A treaty for peace
Following the two-decade-long Napoleonic Wars, Europe, not least France, licked its wounds and agreed “never again”. Then they set about making a lasting peace. They felt able to do it. It was the Age of Reason and they were was intelligent as one could be in 1815.
The existing map of the continent was torn up and a new one drawn at the Congress of Vienna. It was decided that differences be decide by negotiation, not war. While it didn’t turn out as amicably as hoped, it worked pretty well. There wasn’t a major conflict for 100 years.
In The Pursuit Of Power British historian Richard J Evans traces European history until the outbreak of the World War I. It’s replete with glossy illustrations, maps, bibliography and index. Never dry, keep in mind that it is a history book, not a novel.

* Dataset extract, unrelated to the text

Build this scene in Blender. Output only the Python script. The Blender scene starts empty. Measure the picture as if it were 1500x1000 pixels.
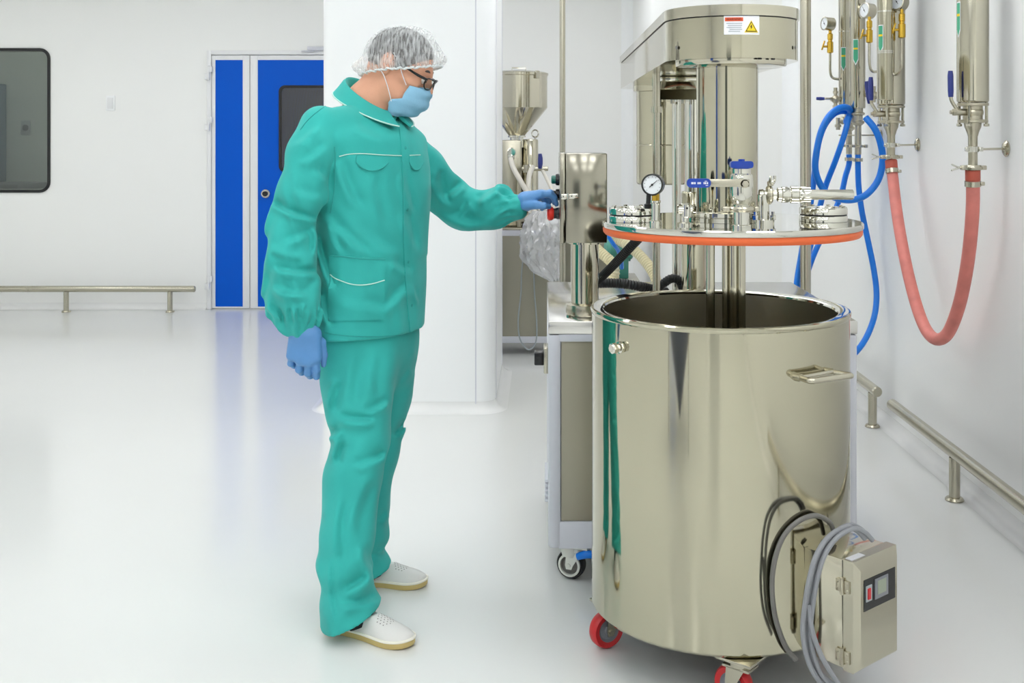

Often, he focuses on an obscure albeit factual person and shows how he was representative of his period. The author emphasises that Ottoman Turkey played a key role in the continent’s events all through that 100 years. It occupied the Balkans, only gradually driven out.
Imperialism was in full force. Britain, the supreme sea power, had gobbled up the best colonies. Africa and Asia were considered up for grabs. Japan, opened by America, was as greedy as the rest. Minor wars were fought over this or that piece of territory.
Evans discards bringing civilisation/God/morality to the heathens as reasons for colonising them. Nor were the mother countries kind to the natives, massacres being common. In Europe the major (and minor) powers were forever faking one another out, Germany’s Bismark proving best at it.
The assassination of the Austrian grand duke and his wife by a Bosnian teenager didn’t initially seem a worthwhile reason for a mass conflagration, yet a month later, the globe burst into flame. The Treaty of Vienna was tossed into the bin of history.
It may be said that the Treaty of Versailles in 1919 did more to bring on World War II than to prevent it. Perhaps Evans will pen another history book, about the century since.